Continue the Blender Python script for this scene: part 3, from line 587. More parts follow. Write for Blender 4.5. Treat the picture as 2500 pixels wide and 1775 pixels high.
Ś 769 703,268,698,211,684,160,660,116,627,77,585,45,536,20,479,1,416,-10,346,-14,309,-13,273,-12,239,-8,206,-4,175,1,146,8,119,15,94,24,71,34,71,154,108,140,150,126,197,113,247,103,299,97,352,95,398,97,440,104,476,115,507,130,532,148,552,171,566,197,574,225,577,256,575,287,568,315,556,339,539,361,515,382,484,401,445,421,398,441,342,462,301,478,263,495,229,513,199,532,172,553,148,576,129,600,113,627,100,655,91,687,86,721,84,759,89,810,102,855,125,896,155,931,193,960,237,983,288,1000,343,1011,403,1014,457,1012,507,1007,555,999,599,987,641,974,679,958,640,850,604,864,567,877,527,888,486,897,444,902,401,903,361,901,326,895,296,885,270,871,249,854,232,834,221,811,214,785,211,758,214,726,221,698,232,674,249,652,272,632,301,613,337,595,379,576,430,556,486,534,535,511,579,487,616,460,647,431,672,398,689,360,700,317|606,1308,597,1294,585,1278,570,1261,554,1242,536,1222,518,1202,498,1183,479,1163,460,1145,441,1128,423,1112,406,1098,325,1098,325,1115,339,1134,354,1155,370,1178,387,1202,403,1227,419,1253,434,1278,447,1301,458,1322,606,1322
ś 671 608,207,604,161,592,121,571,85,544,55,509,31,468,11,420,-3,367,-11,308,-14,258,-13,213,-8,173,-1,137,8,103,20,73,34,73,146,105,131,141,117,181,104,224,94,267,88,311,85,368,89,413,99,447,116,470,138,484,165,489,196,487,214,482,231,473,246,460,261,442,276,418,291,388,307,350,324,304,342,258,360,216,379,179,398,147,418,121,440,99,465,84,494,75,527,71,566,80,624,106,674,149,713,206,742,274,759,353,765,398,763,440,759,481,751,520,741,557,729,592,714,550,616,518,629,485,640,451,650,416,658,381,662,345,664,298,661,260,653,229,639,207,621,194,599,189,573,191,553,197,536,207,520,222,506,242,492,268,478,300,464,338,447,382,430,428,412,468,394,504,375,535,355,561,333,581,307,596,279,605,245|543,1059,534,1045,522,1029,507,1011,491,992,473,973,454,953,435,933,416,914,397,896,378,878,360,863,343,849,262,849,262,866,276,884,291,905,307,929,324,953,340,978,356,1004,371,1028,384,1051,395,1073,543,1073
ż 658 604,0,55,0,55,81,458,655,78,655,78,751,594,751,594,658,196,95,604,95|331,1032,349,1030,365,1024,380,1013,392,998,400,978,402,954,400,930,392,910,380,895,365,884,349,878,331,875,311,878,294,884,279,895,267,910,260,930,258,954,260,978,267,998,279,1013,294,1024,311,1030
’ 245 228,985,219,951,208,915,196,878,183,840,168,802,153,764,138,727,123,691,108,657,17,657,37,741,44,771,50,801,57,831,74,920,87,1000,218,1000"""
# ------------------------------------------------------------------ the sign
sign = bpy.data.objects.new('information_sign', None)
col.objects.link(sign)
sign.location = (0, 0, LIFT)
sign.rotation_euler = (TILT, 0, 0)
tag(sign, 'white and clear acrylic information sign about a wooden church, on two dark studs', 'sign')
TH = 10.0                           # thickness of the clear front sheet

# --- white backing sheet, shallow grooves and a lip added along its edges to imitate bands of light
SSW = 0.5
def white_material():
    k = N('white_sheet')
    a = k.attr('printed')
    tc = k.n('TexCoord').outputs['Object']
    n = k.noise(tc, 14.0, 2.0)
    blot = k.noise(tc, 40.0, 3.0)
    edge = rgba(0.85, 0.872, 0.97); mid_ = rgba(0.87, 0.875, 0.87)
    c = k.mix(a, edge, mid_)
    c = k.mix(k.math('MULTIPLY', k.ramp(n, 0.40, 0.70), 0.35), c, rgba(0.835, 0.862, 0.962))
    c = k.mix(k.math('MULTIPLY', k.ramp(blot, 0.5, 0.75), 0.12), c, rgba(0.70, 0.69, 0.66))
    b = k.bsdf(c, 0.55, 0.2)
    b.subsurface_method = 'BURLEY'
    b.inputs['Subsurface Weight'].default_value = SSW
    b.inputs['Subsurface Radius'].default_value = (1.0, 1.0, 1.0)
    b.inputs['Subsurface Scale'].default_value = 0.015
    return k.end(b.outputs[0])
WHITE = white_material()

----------

__The task__.
Write out the data exactly as it stands.

__Result for this exercise__.
Continue the Blender Python script for this scene: part 3, from line 587. More parts follow. Write for Blender 4.5. Treat the picture as 2500 pixels wide and 1775 pixels high.
Ś 769 703,268,698,211,684,160,660,116,627,77,585,45,536,20,479,1,416,-10,346,-14,309,-13,273,-12,239,-8,206,-4,175,1,146,8,119,15,94,24,71,34,71,154,108,140,150,126,197,113,247,103,299,97,352,95,398,97,440,104,476,115,507,130,532,148,552,171,566,197,574,225,577,256,575,287,568,315,556,339,539,361,515,382,484,401,445,421,398,441,342,462,301,478,263,495,229,513,199,532,172,553,148,576,129,600,113,627,100,655,91,687,86,721,84,759,89,810,102,855,125,896,155,931,193,960,237,983,288,1000,343,1011,403,1014,457,1012,507,1007,555,999,599,987,641,974,679,958,640,850,604,864,567,877,527,888,486,897,444,902,401,903,361,901,326,895,296,885,270,871,249,854,232,834,221,811,214,785,211,758,214,726,221,698,232,674,249,652,272,632,301,613,337,595,379,576,430,556,486,534,535,511,579,487,616,460,647,431,672,398,689,360,700,317|606,1308,597,1294,585,1278,570,1261,554,1242,536,1222,518,1202,498,1183,479,1163,460,1145,441,1128,423,1112,406,1098,325,1098,325,1115,339,1134,354,1155,370,1178,387,1202,403,1227,419,1253,434,1278,447,1301,458,1322,606,1322
ś 671 608,207,604,161,592,121,571,85,544,55,509,31,468,11,420,-3,367,-11,308,-14,258,-13,213,-8,173,-1,137,8,103,20,73,34,73,146,105,131,141,117,181,104,224,94,267,88,311,85,368,89,413,99,447,116,470,138,484,165,489,196,487,214,482,231,473,246,460,261,442,276,418,291,388,307,350,324,304,342,258,360,216,379,179,398,147,418,121,440,99,465,84,494,75,527,71,566,80,624,106,674,149,713,206,742,274,759,353,765,398,763,440,759,481,751,520,741,557,729,592,714,550,616,518,629,485,640,451,650,416,658,381,662,345,664,298,661,260,653,229,639,207,621,194,599,189,573,191,553,197,536,207,520,222,506,242,492,268,478,300,464,338,447,382,430,428,412,468,394,504,375,535,355,561,333,581,307,596,279,605,245|543,1059,534,1045,522,1029,507,1011,491,992,473,973,454,953,435,933,416,914,397,896,378,878,360,863,343,849,262,849,262,866,276,884,291,905,307,929,324,953,340,978,356,1004,371,1028,384,1051,395,1073,543,1073
ż 658 604,0,55,0,55,81,458,655,78,655,78,751,594,751,594,658,196,95,604,95|331,1032,349,1030,365,1024,380,1013,392,998,400,978,402,954,400,930,392,910,380,895,365,884,349,878,331,875,311,878,294,884,279,895,267,910,260,930,258,954,260,978,267,998,279,1013,294,1024,311,1030
’ 245 228,985,219,951,208,915,196,878,183,840,168,802,153,764,138,727,123,691,108,657,17,657,37,741,44,771,50,801,57,831,74,920,87,1000,218,1000"""
# ------------------------------------------------------------------ the sign
sign = bpy.data.objects.new('information_sign', None)
col.objects.link(sign)
sign.location = (0, 0, LIFT)
sign.rotation_euler = (TILT, 0, 0)
tag(sign, 'white and clear acrylic information sign about a wooden church, on two dark studs', 'sign')
TH = 10.0                           # thickness of the clear front sheet

# --- white backing sheet, shallow grooves and a lip added along its edges to imitate bands of light
SSW = 0.5
def white_material():
    k = N('white_sheet')
    a = k.attr('printed')
    tc = k.n('TexCoord').outputs['Object']
    n = k.noise(tc, 14.0, 2.0)
    blot = k.noise(tc, 40.0, 3.0)
    edge = rgba(0.85, 0.872, 0.97); mid_ = rgba(0.87, 0.875, 0.87)
    c = k.mix(a, edge, mid_)
    c = k.mix(k.math('MULTIPLY', k.ramp(n, 0.40, 0.70), 0.35), c, rgba(0.835, 0.862, 0.962))
    c = k.mix(k.math('MULTIPLY', k.ramp(blot, 0.5, 0.75), 0.12), c, rgba(0.70, 0.69, 0.66))
    b = k.bsdf(c, 0.55, 0.2)
    b.subsurface_method = 'BURLEY'
    b.inputs['Subsurface Weight'].default_value = SSW
    b.inputs['Subsurface Radius'].default_value = (1.0, 1.0, 1.0)
    b.inputs['Subsurface Scale'].default_value = 0.015
    return k.end(b.outputs[0])
WHITE = white_material()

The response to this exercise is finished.